Five Reasons Why Newspapers are Slow to Adapt
Splice Today presented Five Key Reasons Why Newspapers Are Failing. Of those five, they all point to an underlining point that "it's everyone's fault, from the editor's desk to the newsroom", from consumers who don’t pay for news to newspapers who are the product of monopolist thinking.
The top five accuses newspapers of being too timid or having websites that don't deliver content easily or effectively.
- Consumers don’t pay for news. The newspaper business model, which delivers advertising on newsprint. Subscribers didn’t pay for news. Advertisers did.
- Newspapers are the product of monopolist thinking. Newspapers offer less news and more filler, all in the pursuit of advertisers.
- Timidity doesn’t work on the web. The papers might have had a chance on the web if they had understood it, grasped its service power and made themselves the masters of it.
- The staffs of the papers, from management down to the reporters, deserve a big share of the blame. The nation’s newspapers need people on their staff who are familiar with media and news and are trained to delegate information and translate its implications.
- Newspaper websites suck. Sites don’t even try to present information to visitors effectively, pages arent designed for readers but only to "placate power centers inside the paper."
Replaced By Social Media Bots
If Spice Today's reasons don't fully explain the fall of newspapers, then this may.

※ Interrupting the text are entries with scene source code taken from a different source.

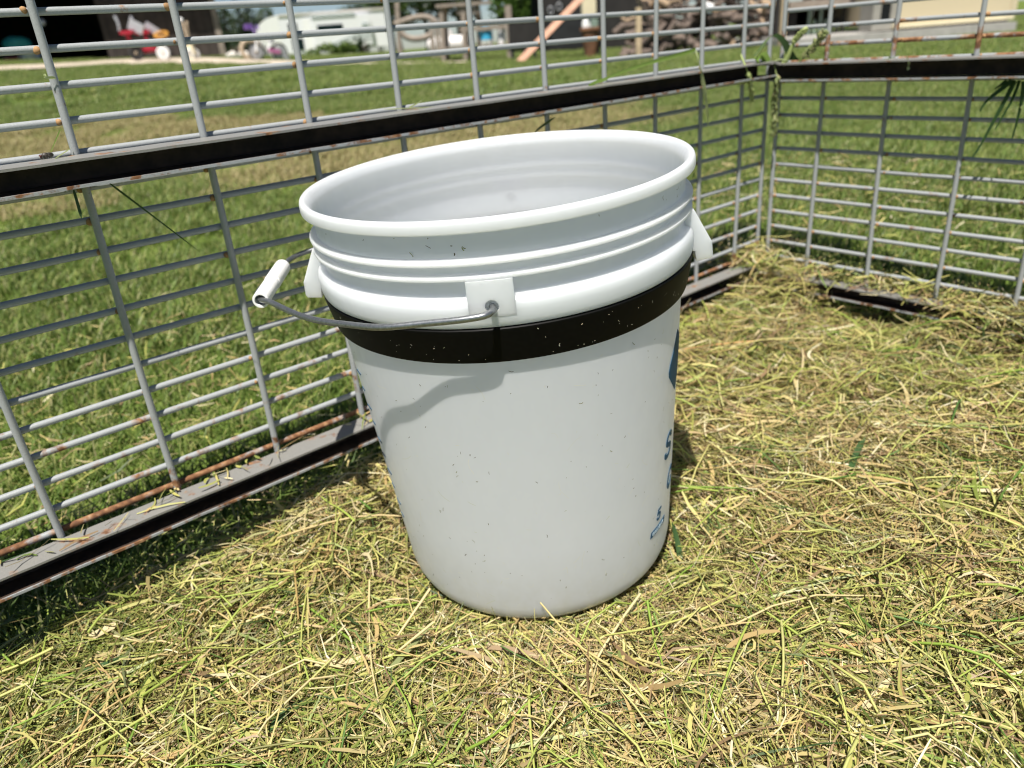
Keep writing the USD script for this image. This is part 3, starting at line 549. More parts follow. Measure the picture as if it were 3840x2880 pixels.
v2, f2 = ribbons(np.c_[xc, ground(xc[:, 0], xc[:, 1]) + rng.uniform(.008, .03, clip_n)], rng.uniform(0, 6.28, clip_n), pitch, rng.uniform(.012, .05, clip_n), rng.uniform(.001, .003, clip_n), rng.normal(0, .3, clip_n), rng.uniform(-1, 1, clip_n), 2)
tag(obj('lawn_edge', (v.reshape(-1, 3), f[np.repeat(keep, 3)]), M['lawn']), 'mown lawn just outside the rod panels', 'grass', kind='stuff')
tag(obj('lawn_clippings', (v2, f2), M['hay']), 'dry clippings lying on the lawn outside the panels', 'grass clippings', kind='stuff')
# the rest of the lawn: patches of blades set out over the slope
lib = UsdGeom.Scope.Define(stage, '/World/lawn_patches')
protos = []
def patch(name, n, size, hmin, hmax, w, m, seed):
    v, f = blades(n, size, hmin, hmax, w, False, seed); p = '/World/lawn/prototypes/' + name
    mm = usdkit.mesh(stage, p, (v, f), m); add_tone(mm, len(v), f); protos.append(p)
stage.RemovePrim('/World/lawn_patches')
pi = UsdGeom.PointInstancer.Define(stage, '/World/lawn')
for k in range(3): patch('green_patch_%03d' % k if k else 'green_patch', 4200, .5, .012, .05, .0036, M['lawn'], 20 + k)
for k in range(2): patch('dry_patch_%03d' % k if k else 'dry_patch', 3400, .5, .012, .042, .0038, M['lawn_dry'], 30 + k)
patch('tall_patch', 1500, .5, .06, .17, .006, M['lawn'], 40)
pos, idx, sc, rot = [], [], [], []
def dryness(x, y):
    d = np.hypot(x, y); t = x / np.maximum(y, .1)
    b = smoothstep(d, 2.6, 3.3) * (1 - smoothstep(d, 5.0, 6.0)) * (1 - smoothstep(t, .05, .3)) * 1.1
    return b + .35 * (meshkit.noise(np.stack([np.asarray(x) * .9, np.asarray(y) * .9, np.zeros_like(x)], -1), 9) - .5)
for step, d0, d1, s in ((.34, 0, 7, 1.0), (.8, 7, 34, 2.0)):
    g = np.arange(-38, 38, step)
    X, Y = np.meshgrid(g, np.arange(.1, 36, step), indexing='ij'); X = X + rng.uniform(-.3, .3, X.shape) * step; Y = Y + rng.uniform(-.3, .3, X.shape) * step
    D = np.hypot(X, Y); dist = np.maximum(X * nA[0] + Y * nA[1] - cA, X * nB[0] + Y * nB[1] - cB)
    keep = (D > d0) & (D <= d1) & (dist > .62) & (np.abs(X) < .6 + .95 * Y)
    X, Y = X[keep], Y[keep]; dr = dryness(X, Y); dd = np.hypot(X, Y)
    for x, y, r_, d_ in zip(X, Y, dr, dd):
        if on_drive(x, y): continue
        k = (3 + rng.integers(2)) if r_ > rng.uniform(.3, .75) else rng.integers(3)
        pos.append((x, y, float(ground(x, y)) - .004)); idx.append(int(k)); sc.append(s * rng.uniform(.85, 1.2)); rot.append(rng.uniform(0, 6.28))
pi.CreatePrototypesRel().SetTargets(protos)
pi.CreateProtoIndicesAttr(Vt.IntArray(idx)); pi.CreatePositionsAttr(Vt.Vec3fArray([Gf.Vec3f(*map(float, p)) for p in pos]))
pi.CreateScalesAttr(Vt.Vec3fArray([Gf.Vec3f(s, s, .55 * s + .45) for s in sc]))
pi.CreateOrientationsAttr(Vt.QuathArray([Gf.Quath(math.cos(r / 2), 0, 0, math.sin(r / 2)) for r in rot]))
tag(pi, 'mown lawn with a dry brown belt behind the pen', 'grass', kind='stuff')

# ------------------------------------------------------------------ background: barn
def col(px, Y):
    """ground point seen in a column of the photograph, Y metres ahead"""
    p = at(px, 200, Y)
    for _ in range(6):
        z = float(ground(p[0], p[1])); dv = p - EYE; py = 1440 - F_PX * ((np.array([p[0], Y, z]) - EYE) @ UP) / ((np.array([p[0], Y, z]) - EYE) @ FWD); p = at(px, py, Y)
    return p
M['barn'] = plain('weathered_brown_board', (.052, .040, .034), .9, .45, 3., bump=.2)
M['dark'] = plain('dark_wood', (.018, .016, .015), .9, .4, 5.)
M['black'] = plain('black_metal', (.014, .015, .016), .55, .4, 8.)
M['greywood'] = plain('weathered_grey_wood', (.27, .225, .185), .9, .3, 14., bump=.2)
M['tanwood'] = plain('tan_timber', (.52, .40, .26), .8, .25, 10.)
M['log'] = plain('bark', (.145, .11, .09), .95, .6, 22., bump=.5)
M['logend'] = plain('cut_wood', (.36, .26, .17), .9, .4, 30.)
M['red'] = plain('red_enamel', (.36, .015, .035), .4, .2)
M['white'] = plain('white_paint', (.78, .78, .77), .45, .06)
M['cream'] = plain('cream_paint', (.72, .64, .44), .6, .1)
M['teal'] = plain('teal_plastic', (.03, .30, .26), .5, .2)
M['purple'] = plain('purple_plastic', (.14, .07, .30), .5, .2)
M['pink'] = plain('pink_plastic', (.48, .16, .32), .5, .2)
M['blue'] = plain('blue_label', (.05, .38, .62), .5, .15)
M['rubber'] = plain('tyre_rubber', (.03, .03, .03), .8, .3)
M['beige'] = plain('beige_rubber', (.45, .36, .26), .8, .2)
M['orange'] = plain('orange_plastic', (.50, .24, .04), .5, .2)
M['terra'] = plain('rust_brown_clay', (.20, .095, .05), .85, .5, 8.)
M['green'] = plain('dull_green_tin', (.20, .27, .22), .6, .2)
M['pinkwood'] = plain('pinkish_board', (.56, .31, .21), .75, .25, 12.)
M['steel'] = plain('dull_steel', (.55, .55, .58), .4, .15, metal=.5)
M['camper'] = plain('white_camper_skin', (.76, .765, .79), .4, .04)
M['roofing'] = plain('pale_roofing', (.62, .58, .53), .7, .1)
M['camper_grey'] = plain('grey_stripe', (.42, .46, .47), .5, .1)
M['pane'] = plain('dark_pane', (.006, .016, .018), .45, .2, spec=.2)
M['tanwall'] = plain('tan_stucco', (.58, .49, .33), .9, .08, 120., bump=.2)
M['ac'] = plain('grey_casing', (.30, .285, .25), .6, .1)
M['clear'] = plain('cloudy_plastic', (.55, .57, .52), .25, .1)
M['jugwhite'] = plain('tank_white', (.74, .70, .68), .5, .08, 5.)

bn = col(850, 22.8); fx = np.array([-.94, -.342, 0]); fy = np.array([-.342, .94, 0]); EZ = np.array([0, 0, 1.])
zb = min(float(ground(*(bn + fx * s)[:2])) for s in (0, 5, 10, 16)) - .3
BW = lambda s, d, z: np.array([bn[0], bn[1], 0]) + fx * s + fy * d + EZ * z
def along_barn(px):
    d = ray(px, 150); n = fy; t = ((bn - EYE) @ n) / (d @ n); return (EYE + d * t - bn) @ fx
barn = thing('barn', 'dark brown weathered barn with a wide open bay, far left behind the drive', 'barn', bn)
def slab_b(s0, s1, d0, d1, z0, z1): return obox(BW((s0 + s1) / 2, (d0 + d1) / 2, (z0 + z1) / 2), fx, fy, EZ, abs(s1 - s0), abs(d1 - d0), abs(z1 - z0))
sa, sb = along_barn(392), along_barn(-420); ztop = float(ground(*bn[:2])) + 4.0
s = 0.16
while s < sa - .05:
    w = min(.235, sa - s); obj('wall_board', slab_b(s + .006, s + w - .006, rng.uniform(-.008, .008), .04, zb, ztop), M['barn'], barn); s += .235
obj('corner_trim', slab_b(0, .15, -.03, .05, zb, ztop), M['greywood'], barn)
s = sb
while s < 17: obj('wall_board', slab_b(s + .006, s + .39, rng.uniform(-.008, .008), .04, zb, ztop), M['barn'], barn); s += .4
zl = float(ground(*BW(sa, 0, 0)[:2])) + 2.25
for k in range(9): obj('lintel_board', slab_b(sa + .01, sb - .01, rng.uniform(-.006, .006), .04, zl + k * .2 + .006, zl + k * .2 + .2), M['barn'], barn)
obj('side_wall', [slab_b(.0, .06, .06, 9, zb, ztop), slab_b(16.9, 17, .06, 9, zb, ztop)], M['barn'], barn)
obj('back_wall', slab_b(.06, 16.9, 8.9, 9, zb, ztop), M['dark'], barn)
obj('barn_floor', slab_b(.07, 16.8, .1, 8.8, zb, zb + .2), M['dark'], barn)
obj('roof', slab_b(-.3, 17.3, -1.3, 9.3, ztop, ztop + .12), M['greywood'], barn)
# things standing in the open bay
def in_bay(px, py, dep):
    d = ray(px, py); o_ = bn + fy * dep; t = ((o_ - EYE) @ fy) / (d @ fy); return EYE + d * t
p = in_bay(65, 166, 1.0); t = thing('tarpaulin', 'teal tarpaulin heaped in the dark barn bay', 'tarpaulin', p)
b = trimesh.creation.icosphere(3, .34); b.vertices *= np.array([1.1, .7, .55]); b.vertices += .12 * (meshkit.fbm(b.vertices * 5, 3)[:, None] - .5) * np.array(b.vertex_normals); b.apply_translation(p); obj('fold', b, M['teal'], t, smooth=True)
pb = in_bay(65, 205, 1.0); obj('crate', slab_b(*(lambda q: (q - .4, q + .4))((p - bn) @ fx), .7, 1.3, zb + .2, p[2] - .12), M['dark'], t)
p = in_bay(156, 84, .5); t = thing('lantern', 'small pale round lantern hanging in the barn bay', 'lantern', p); obj('globe', ball(p, .09), M['steel'], t, smooth=True); obj('cord', cyl(p + EZ * .08, np.r_[p[:2], zl + .1], .012, 6), M['dark'], t)
p = in_bay(118, 228, .6); p[2] = max(p[2], zb + .2); t = thing('feed_bin', 'grey feed bin on the floor of the barn bay', 'bin', p); obj('bin_body', lathe([(0, 0), (.22, 0), (.27, .42), (.28, .44), (.25, .44), (.2, .05), (0, .05)], 24, p - EZ * .25), M['steel'], t, smooth=35); obj('bin_handle', tube([p + fx * .27 + EZ * .1, p + fx * .33 + EZ * .05, p + fx * .27], .012, 6), M['dark'], t)
p = in_bay(50, 236, .6); t = thing('fuel_can', 'dark red can beside the grey bin in the barn bay', 'can', p); obj('can_body', obox(p - EZ * .05, fx, fy, EZ, .32, .22, .34), M['red'], t); obj('spout', cyl(p + fx * .1 + EZ * .12, p + fx * .16 + EZ * .26, .03, 10), M['black'], t)

# ------------------------------------------------------------------ ride-on cart, hand truck, bicycle
def wheel(c, r, w, axis, tyre, rim, parent):
    a = np.array(axis, float); a /= np.linalg.norm(a); k = np.linspace(0, 2 * np.pi, 29); u = np.cross(a, EZ); u /= np.linalg.norm(u); v = np.cross(u, a)
    ring = np.array([c + (u * math.cos(x) + v * math.sin(x)) * (r - w * .35) for x in k]); tm = tube(ring, w * .35, 8, caps=False)
    wh = obj('wheel', cyl(c - a * w * .25, c + a * w * .25, r * .72, 24), rim, parent, smooth=40); obj('tyre', tm, tyre, wh, smooth=True); obj('hub', cyl(c - a * w * .5, c + a * w * .5, r * .18, 12), M['beige'], wh, smooth=40)
Yc = 20.0; CP = lambda px, py, dy=0: at(px, py, Yc + dy)
c0 = col(545, Yc); t = thing('ride_on_cart', 'small red ride-on cart with two L-shaped seats, standing before the barn wall', 'cart', c0)
for dx, dy, mt in ((0, 0, M['pink']), (60, .55, M['red'])):
    obj('seat', beam(CP(460 + dx, 124, dy), CP(508 + dx, 118, dy), .34, .07), M['red'], t); obj('seat_back', beam(CP(505 + dx, 118, dy), CP(514 + dx, 82 + (14 if dx else 0), dy), .34, .05, (0, 1, 0)), M['steel'], t)
obj('frame', [beam(CP(490, 200, .2), CP(620, 182, .2), .12, .08), beam(CP(500, 190, .1), CP(478, 128, .1), .08, .08), beam(CP(560, 188, .4), CP(545, 128, .5), .08, .08), beam(CP(520, 186, .3), CP(600, 180, .3), .5, .06)], M['red'], t)
obj('steering_column', tube([CP(622, 185, .3), CP(606, 140, .3)], .025, 8), M['black'], t)
k = np.linspace(0, 2 * np.pi, 21); obj('steering_wheel', tube(np.array([CP(604, 130, .3) + np.array([.15 * math.cos(x), .12 * math.sin(x), .06 * math.sin(x)]) for x in k]), .035, 8, caps=False), M['orange'], t, smooth=True)
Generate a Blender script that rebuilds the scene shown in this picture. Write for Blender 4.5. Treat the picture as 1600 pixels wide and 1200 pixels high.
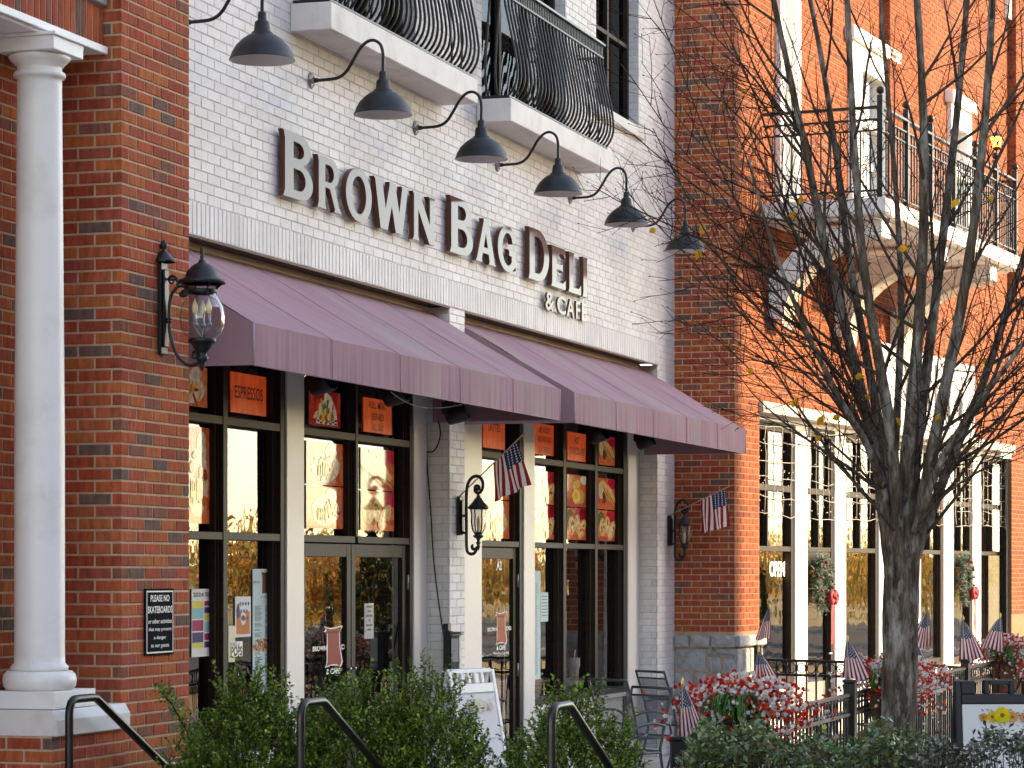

Journalists may not want to be displaced by crowd sourced digital media. Last week, Tewspaper, an ‘online newspaper with no writers’, launched in the US, using an algorithm that scours social media sites for relevant news links. Tewspaper uses publicly available APIs to automatically crawl social media sites for local news covering Baltimore, Chicago, Dallas, Los Angeles and New York City.
As a result, journalists have been replaced by social media bots.